The original legitimate first US pressing with the multi-color logo.
Mixed with LOVE by WALTER GIBBONS for JUS BORN Productions
(P)(C) 1984 Jus Born Productions/ASCAP
There are various different releases of "Set It Off".
As in 1984 this seminal record was a massive crossover hit out of the box, and demand for the record was so high, the label didn't bother with the cool artwork and label-copy when they needed to deal with a surprise hit on their hands, so they rushed out the
second pressing with very basic lettering and no logo-artwork, on a yellow label.
The yellow-label pressings were also cut at STERLING and have the same dead-wax inscriptions as the first pressings.
The bootlegger/counterfeiter who released 95% of Danny Krivit's edits, the "Loft Classics", as well as the "Garage Classics" series a.o., pressed a
counterfeit with a red-label that copied, though not exactly, the lettering and fonts of the yellow-label pressing.

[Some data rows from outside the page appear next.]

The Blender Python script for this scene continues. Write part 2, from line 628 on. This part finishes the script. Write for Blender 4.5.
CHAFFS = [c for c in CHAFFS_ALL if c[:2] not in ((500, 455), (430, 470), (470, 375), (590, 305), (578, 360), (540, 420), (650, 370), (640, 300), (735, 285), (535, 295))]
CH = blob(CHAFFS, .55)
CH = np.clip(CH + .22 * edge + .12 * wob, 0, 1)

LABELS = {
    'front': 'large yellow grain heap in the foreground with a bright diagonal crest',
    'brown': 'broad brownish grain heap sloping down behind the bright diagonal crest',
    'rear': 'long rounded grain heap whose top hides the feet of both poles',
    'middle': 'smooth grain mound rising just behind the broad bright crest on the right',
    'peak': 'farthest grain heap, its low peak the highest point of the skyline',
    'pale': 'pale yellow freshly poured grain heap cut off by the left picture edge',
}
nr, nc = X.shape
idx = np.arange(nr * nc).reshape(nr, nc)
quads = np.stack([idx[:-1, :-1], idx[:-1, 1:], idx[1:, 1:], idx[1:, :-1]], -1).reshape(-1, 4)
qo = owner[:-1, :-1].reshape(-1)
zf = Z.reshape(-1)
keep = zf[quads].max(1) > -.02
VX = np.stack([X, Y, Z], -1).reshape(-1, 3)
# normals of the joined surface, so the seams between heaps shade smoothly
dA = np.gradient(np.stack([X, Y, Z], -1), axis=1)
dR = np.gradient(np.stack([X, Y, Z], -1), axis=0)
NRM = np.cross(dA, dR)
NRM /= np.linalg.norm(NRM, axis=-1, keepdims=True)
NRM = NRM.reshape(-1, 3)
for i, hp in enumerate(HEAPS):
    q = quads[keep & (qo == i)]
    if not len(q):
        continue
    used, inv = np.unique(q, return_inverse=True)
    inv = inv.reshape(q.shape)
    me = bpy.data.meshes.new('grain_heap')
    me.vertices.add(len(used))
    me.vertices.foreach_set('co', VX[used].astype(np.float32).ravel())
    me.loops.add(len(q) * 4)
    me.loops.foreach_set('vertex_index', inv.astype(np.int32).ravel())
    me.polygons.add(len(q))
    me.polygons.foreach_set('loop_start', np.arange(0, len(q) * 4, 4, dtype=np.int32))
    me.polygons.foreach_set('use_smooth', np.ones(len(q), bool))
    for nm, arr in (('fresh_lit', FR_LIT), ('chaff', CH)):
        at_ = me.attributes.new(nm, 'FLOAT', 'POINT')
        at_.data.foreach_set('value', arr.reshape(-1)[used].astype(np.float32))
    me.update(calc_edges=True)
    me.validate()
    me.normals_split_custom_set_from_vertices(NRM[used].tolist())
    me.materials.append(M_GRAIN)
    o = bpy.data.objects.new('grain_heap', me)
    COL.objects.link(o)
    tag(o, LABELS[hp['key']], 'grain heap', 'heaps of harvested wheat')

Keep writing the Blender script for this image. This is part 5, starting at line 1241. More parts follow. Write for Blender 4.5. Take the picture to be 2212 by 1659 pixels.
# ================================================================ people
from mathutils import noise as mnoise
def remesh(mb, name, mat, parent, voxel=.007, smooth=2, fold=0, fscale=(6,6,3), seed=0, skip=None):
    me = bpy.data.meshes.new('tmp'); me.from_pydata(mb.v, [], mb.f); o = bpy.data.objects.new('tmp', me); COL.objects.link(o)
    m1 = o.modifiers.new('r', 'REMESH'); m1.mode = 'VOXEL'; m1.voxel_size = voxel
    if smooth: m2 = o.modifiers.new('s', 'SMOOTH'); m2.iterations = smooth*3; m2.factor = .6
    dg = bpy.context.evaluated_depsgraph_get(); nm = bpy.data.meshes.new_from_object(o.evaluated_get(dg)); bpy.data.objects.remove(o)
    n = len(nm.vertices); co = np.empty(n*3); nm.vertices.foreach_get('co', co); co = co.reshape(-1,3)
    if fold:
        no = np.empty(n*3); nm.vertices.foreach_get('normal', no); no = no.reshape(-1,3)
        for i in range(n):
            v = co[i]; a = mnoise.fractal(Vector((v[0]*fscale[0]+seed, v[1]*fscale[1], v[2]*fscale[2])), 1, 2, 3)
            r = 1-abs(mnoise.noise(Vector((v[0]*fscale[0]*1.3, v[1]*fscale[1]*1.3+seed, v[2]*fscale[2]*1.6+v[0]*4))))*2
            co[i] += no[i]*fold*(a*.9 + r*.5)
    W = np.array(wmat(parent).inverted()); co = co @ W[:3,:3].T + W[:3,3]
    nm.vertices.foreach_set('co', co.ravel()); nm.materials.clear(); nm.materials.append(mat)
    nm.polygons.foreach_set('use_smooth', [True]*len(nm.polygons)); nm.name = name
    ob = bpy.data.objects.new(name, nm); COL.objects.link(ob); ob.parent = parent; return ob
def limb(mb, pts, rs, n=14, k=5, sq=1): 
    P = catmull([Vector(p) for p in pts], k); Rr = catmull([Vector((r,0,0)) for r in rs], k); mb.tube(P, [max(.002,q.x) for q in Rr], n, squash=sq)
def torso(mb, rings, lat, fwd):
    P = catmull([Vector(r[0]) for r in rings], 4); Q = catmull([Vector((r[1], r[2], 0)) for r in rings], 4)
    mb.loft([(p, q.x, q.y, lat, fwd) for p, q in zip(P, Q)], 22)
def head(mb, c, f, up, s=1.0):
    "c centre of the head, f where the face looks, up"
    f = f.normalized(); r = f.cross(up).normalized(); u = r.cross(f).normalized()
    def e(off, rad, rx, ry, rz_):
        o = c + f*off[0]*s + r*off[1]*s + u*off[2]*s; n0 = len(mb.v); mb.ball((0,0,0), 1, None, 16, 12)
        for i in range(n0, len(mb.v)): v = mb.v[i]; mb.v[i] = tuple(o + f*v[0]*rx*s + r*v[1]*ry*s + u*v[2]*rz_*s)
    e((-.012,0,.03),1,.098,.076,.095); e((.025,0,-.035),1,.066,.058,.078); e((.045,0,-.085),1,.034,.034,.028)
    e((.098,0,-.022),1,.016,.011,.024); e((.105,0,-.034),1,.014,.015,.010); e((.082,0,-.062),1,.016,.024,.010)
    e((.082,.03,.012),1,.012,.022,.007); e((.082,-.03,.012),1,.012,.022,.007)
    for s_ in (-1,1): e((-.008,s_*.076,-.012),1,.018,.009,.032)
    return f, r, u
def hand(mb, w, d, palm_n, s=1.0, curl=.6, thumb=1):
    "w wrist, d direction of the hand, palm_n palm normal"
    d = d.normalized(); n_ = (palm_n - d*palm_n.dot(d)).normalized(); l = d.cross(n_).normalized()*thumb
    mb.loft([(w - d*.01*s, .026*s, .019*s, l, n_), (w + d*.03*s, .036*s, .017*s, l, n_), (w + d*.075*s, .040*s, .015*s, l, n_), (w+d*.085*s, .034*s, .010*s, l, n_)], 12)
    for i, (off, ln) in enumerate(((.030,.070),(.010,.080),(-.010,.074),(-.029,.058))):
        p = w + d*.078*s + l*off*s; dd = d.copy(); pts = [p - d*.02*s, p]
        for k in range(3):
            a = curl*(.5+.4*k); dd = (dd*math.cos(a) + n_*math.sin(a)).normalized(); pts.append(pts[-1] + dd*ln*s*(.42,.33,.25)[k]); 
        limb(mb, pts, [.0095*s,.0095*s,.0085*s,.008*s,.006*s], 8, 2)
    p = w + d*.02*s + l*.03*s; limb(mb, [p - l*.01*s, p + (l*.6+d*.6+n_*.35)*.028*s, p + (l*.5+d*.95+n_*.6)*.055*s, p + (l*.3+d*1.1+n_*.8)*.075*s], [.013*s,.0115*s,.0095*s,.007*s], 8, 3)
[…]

He recorded it directly from the vinyl version of the second, yellow label pressing and increased the amount of treble when he had his own, "in-house" lacquer-cutter re-master from the original wax. The red-label counterfeit was not mastered at Sterling and is not a legitimate product.
Many thanks to downtown.music for the accurate information.
Cozmo D and Strafe and were big friends back then, and not long after "Jam On It" became a hit, Strafe decided to borrow Cozmo D's Roland TR-808 to make his own electronic production - "Set It Off" itself).
"Set It Off" was included later on several compilations such as "The Perfect Beats Volume 2" and "Disco Box Vol. 6 - Work It Out", standing the test of time; its lyrics were later copied by other artists on their club hits - specially the beginning which has the well-known quote "Yo want this party started right? Yo want this party startin' quickly... right?" whose first part was adapted years later on the House hit 'Kraze - The Party'.
The mixing part belongs to the multi-skilled DJ Walter Gibbons, an early Disco DJ who was resident at the Galaxy 21 Club on the seventies) and it is considered one of his best works ever.